In still more embodiments, the storage 818 can include MLO/MLD data 832. The MLO/MLD data 832 may relate to the MLO capabilities and status of a network device or a client device in a wireless network. The MLO/MLD data 832 can typically include details such as, but not limited to, the number of radios, the types of links, the supported operation modes/modalities, and/or the current operation mode, which can be used to manage and optimize data transmission in a network with MLO capabilities.

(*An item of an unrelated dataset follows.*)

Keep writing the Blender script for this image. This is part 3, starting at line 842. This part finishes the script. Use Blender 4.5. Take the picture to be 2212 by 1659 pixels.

Finally, in many embodiments, data may be processed into a format usable by a machine-learning model 826 (e.g., feature vectors), and or other pre-processing techniques. The machine-learning (“ML”) model 826 may be any type of ML model, such as supervised models, reinforcement models, and/or unsupervised models. The ML model 826 may include one or more of linear regression models, logistic regression models, decision trees, Naïve Bayes models, neural networks, k-means cluster models, random forest models, and/or other types of ML models 826. The ML model 826 may be configured to analyze and predict network conditions, buffer status, and MLO-related data, thereby enabling more efficient and proactive allocation and prioritization of TXOPs in a wireless network with MLO capabilities.
Although the present disclosure has been described in certain specific aspects, many additional modifications and variations would be apparent to those skilled in the art. In particular, any of the various processes described above can be performed in alternative sequences and/or in parallel (on the same or on different computing devices) in order to achieve similar results in a manner that is more appropriate to the requirements of a specific application. It is therefore to be understood that the present disclosure can be practiced other than specifically described without departing from the scope and spirit of the present disclosure. Thus, embodiments of the present disclosure should be considered in all respects as illustrative and not restrictive. It will be evident to the person skilled in the art to freely combine several or all of the embodiments discussed here as deemed suitable for a specific application of the disclosure. Throughout this disclosure, terms like “advantageous”, “exemplary” or “example” indicate elements or dimensions which are particularly suitable (but not essential) to the disclosure or an embodiment thereof and may be modified wherever deemed suitable by the skilled person, except where expressly required. Accordingly, the scope of the disclosure should be determined not by the embodiments illustrated, but by the appended claims and their equivalents.
Any reference to an element being made in the singular is not intended to mean “one and only one” unless explicitly so stated, but rather “one or more.” All structural and functional equivalents to the elements of the above-described preferred embodiment and additional embodiments as regarded by those of ordinary skill in the art are hereby expressly incorporated by reference and are intended to be encompassed by the present claims.
Moreover, no requirement exists for a system or method to address each and every problem sought to be resolved by the present disclosure, for solutions to such problems to be encompassed by the present claims. Furthermore, no element, component, or method step in the present disclosure is intended to be dedicated to the public regardless of whether the element, component, or method step is explicitly recited in the claims. Various changes and modifications in form, material, workpiece, and fabrication material detail can be made, without departing from the spirit and scope of the present disclosure, as set forth in the appended claims, as might be apparent to those of ordinary skill in the art, are also encompassed by the present disclosure.